One nice thing about going west for a vacation is that the time change actually works in your favor. Hawaii is three hours behind California, and as a result we've been getting up by 7:30 or eight every morning, which is nothing short of revolutionary in my case.
It was a particularly good thing that we got going early this morning, because Kona is the only port we have to take tenders into and that can mean major lines of irritable tourists, clutching their beach bags and making the same tired jokes about the Titanic.
After we made it to shore I called the lady at Enterprise who instructed us to go and wait in front of a nearby hotel, possibly because the port charges the rental companies for access. So we went there and eventually an unmarked van pulled up, driven by a guy with an indeterminate Eastern European accent, who drove us to a run-down strip mall. Where, in fact, the rental place was located, but I was worried for a minute there.
They were out of economy cars, so we were "upgraded" to a giant, gas-guzzling SUV. Just the thing for two people with a combined one cubic foot of baggage to drive in a place where gas costs $3.65 a gallon. Sigh.
So anyway, we boarded our tank, figured out our map and headed out of town to the beach we had chosen out of the guidebook. The landscape, at first, was not exactly promising. "Austere" would be the nice way of putting it. The highway cut across a huge lava field, parts of which looked frozen mid-flow but mostly looked like it had been recently bulldozed in preparation for a really enormous construction project. The cool part was the roadside graffiti, names, high school team bragging, and some rough pictures, which were picked out in white rocks and shells on any surface facing the road.
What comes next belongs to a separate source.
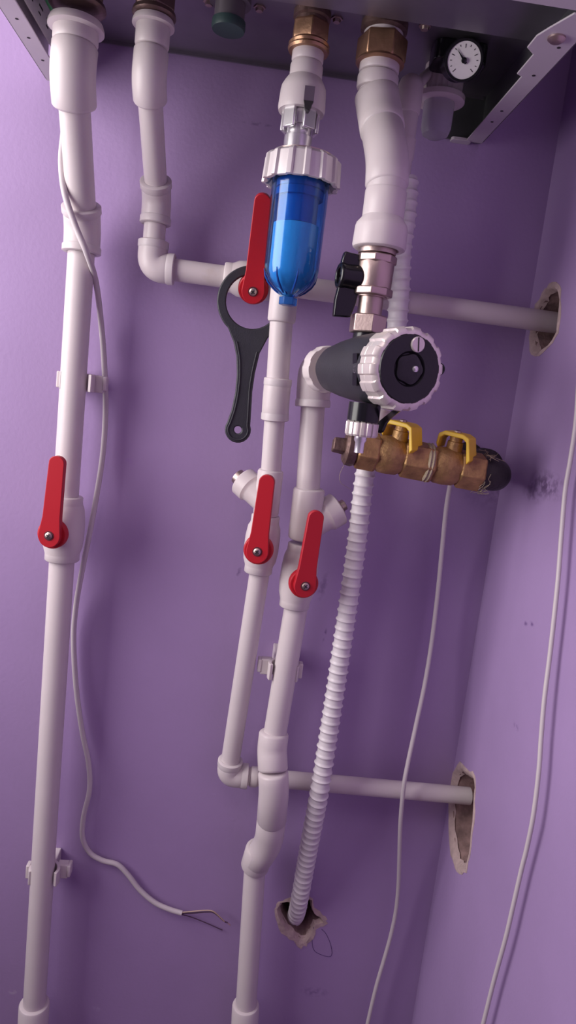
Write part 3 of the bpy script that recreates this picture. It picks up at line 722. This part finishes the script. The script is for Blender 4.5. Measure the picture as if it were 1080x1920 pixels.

Then we got to the beach, and blah blah white sand, blah blah turquoise water, blah blah blah. You get the picture. (For those who don't, I'll post photos shortly.) Having learned from out experiences on Maui, which picked a spot in the sand under the shade of an overhanging tree-- one that, as I learned later, was in the habit of scattering tiny but very spiky twigs beneath it-- to lay out our towels. It was another windy day and the sea was too rough for snorkling, or even swimming really, so the best you could do was go in and let the waves push you around for a while. It was actually a lot like the ocean back home, only instead of being freezing cold it was pleasantly warm. Makes all the difference, really.
Aside from the occasional miscalculation of wave height that left me with an occasional face full of ocean, the only downside was that whenever I went into the water I got the song "Love is a Cannibal" stuck in my head. Which is bizarre; I don't even like that song. As best as I can figure, my brain really wanted to get stuck on "Love is the Seventh Wave" but, hampered by the fact that I don't actually know that song, did the best it could with what it had.
Having had our fill of paddling in the ocean and lounging on the beach, Megan and I piled back into the tank and headed back, for our last night on the boat on our way back to Maui.